A small-business owner can do a lot of one-on-one communicating with customers and potential customers. In fact, he’s the best person to do this because he’s the most knowledgeable person and the decision-maker.

But many times a business can get help from external public relations, which is what I do.

A p.r. pro can show a business how to spread the word of its existence and its value. We can use traditional media — newspapers, television, radio — and we can use social media — Facebook, Twitter, email, Instagram, Pinterest and more.

I was lucky to come of age in the days of traditional media — I wrote newspaper columns, published books and hosted radio and TV talk shows. But I’m also fortunate that I have been able to participate in the new media, which offer so many advantages over the media of just 10 or 20 years ago.

Traditional media are on the way out — newspapers, television and radio are all seeing their core audiences shrink as people move to the Internet. But the newspaper still is a key driver in a community like Pensacola, where people 50 and above grew up with the habit of reading a daily newspaper. This is especially important because the average person 50-plus has more disposable income than a 25-year-old or a 30-something.

The same holds true for television and radio stations. Their audiences are dwindling, but they’re still larger and often more affluent than the people who favor the Internet and social media.

Still, the future is clear. Eventually, all those folks who like to hold a newspaper in their hands or watch the ABC Nightly News will fade away, so a business needs to focus on which audience it wants now and in the future.
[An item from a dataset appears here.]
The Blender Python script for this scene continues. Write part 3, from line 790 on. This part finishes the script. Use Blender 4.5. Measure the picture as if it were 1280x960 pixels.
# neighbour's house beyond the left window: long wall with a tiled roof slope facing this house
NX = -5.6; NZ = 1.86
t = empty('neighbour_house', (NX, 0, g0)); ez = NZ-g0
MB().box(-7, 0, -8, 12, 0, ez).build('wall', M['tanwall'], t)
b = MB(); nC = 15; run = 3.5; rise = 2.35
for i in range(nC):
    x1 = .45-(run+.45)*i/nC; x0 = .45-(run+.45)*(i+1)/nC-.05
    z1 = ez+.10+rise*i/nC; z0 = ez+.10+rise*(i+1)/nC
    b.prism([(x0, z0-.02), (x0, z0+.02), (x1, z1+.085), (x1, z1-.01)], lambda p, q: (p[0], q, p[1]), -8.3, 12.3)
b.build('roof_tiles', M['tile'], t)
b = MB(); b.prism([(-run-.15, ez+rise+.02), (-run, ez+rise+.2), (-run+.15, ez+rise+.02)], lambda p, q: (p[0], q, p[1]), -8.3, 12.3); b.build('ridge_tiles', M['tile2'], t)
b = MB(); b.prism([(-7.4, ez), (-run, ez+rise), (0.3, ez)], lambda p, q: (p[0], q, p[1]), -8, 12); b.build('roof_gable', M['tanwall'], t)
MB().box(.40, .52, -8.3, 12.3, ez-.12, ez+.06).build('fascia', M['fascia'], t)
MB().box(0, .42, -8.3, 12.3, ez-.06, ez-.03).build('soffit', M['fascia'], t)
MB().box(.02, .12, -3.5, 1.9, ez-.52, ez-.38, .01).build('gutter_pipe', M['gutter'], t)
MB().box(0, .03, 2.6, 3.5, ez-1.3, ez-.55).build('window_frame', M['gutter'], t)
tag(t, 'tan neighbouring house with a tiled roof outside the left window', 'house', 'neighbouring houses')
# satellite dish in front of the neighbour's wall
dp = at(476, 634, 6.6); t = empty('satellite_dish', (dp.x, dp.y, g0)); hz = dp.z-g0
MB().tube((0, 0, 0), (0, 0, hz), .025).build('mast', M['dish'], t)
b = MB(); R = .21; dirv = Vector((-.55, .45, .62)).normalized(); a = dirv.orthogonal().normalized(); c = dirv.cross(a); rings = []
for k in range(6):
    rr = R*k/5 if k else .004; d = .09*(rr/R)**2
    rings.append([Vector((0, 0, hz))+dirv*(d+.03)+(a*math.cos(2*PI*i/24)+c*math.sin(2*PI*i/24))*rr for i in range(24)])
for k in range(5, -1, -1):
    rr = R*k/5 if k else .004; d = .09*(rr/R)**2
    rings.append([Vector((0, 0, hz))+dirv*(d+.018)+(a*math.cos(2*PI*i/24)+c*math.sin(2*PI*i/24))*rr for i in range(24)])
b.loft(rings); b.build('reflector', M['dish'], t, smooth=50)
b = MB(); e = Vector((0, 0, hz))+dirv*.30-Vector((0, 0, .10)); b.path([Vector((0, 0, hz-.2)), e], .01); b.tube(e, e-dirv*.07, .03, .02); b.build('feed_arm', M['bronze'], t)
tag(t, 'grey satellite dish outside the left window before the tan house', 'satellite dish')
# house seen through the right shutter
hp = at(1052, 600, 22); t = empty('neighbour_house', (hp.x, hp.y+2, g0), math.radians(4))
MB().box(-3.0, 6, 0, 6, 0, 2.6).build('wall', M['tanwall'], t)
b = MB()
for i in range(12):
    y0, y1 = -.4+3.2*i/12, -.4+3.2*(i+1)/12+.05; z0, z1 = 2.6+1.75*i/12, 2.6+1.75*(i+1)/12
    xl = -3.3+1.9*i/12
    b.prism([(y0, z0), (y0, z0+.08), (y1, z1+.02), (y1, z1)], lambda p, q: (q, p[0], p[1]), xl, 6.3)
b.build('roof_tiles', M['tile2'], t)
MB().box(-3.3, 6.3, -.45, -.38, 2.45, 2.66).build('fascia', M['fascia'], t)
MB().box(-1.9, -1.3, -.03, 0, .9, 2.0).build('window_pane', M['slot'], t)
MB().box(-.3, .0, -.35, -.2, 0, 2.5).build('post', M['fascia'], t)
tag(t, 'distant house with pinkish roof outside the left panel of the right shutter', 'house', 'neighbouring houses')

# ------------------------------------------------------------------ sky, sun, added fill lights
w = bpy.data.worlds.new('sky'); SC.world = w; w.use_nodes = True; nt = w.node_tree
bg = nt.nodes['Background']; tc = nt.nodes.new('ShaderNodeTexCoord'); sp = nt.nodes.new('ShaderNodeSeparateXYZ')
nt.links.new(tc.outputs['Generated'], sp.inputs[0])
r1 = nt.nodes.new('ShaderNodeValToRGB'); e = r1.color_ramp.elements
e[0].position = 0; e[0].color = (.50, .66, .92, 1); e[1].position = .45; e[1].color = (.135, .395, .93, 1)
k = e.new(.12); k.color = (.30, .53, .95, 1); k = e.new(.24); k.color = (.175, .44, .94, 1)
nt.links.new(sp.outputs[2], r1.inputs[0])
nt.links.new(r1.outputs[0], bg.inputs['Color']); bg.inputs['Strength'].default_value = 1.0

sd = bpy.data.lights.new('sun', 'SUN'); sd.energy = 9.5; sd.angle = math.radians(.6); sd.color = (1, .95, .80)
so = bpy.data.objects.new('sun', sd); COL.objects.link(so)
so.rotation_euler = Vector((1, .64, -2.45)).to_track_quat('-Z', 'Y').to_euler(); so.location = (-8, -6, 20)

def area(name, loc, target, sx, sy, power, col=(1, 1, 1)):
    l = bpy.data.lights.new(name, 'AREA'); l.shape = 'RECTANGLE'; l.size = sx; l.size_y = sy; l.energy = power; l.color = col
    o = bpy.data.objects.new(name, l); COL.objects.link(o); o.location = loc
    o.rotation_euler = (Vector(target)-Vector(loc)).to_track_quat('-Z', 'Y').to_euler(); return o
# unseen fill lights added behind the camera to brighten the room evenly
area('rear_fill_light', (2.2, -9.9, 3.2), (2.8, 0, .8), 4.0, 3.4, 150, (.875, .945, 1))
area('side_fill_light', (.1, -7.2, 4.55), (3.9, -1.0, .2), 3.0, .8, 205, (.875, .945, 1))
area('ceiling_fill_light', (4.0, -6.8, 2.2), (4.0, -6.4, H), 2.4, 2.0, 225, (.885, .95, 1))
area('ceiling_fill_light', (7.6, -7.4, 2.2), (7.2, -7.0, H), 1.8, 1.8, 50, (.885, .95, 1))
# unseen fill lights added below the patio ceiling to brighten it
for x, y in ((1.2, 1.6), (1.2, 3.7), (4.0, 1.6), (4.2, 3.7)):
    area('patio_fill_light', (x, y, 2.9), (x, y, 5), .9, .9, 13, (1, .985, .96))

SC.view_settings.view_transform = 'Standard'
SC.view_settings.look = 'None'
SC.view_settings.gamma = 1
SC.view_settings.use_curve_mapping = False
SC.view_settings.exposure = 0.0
Often, the solution is a blend of old media and new media.

Newspapers and TV advertising tend to be very expensive for a small business, but a well-placed news release costs a tiny amount of money compared to the visibility it can generate to promote a service or product or personality connected with your business.

This same news release — just a few paragraphs long — can also be repositioned for Facebook and Twitter and help you reach a younger audience, too.

Depending on your audience and your goals, you may want new media, old media or a blend of both.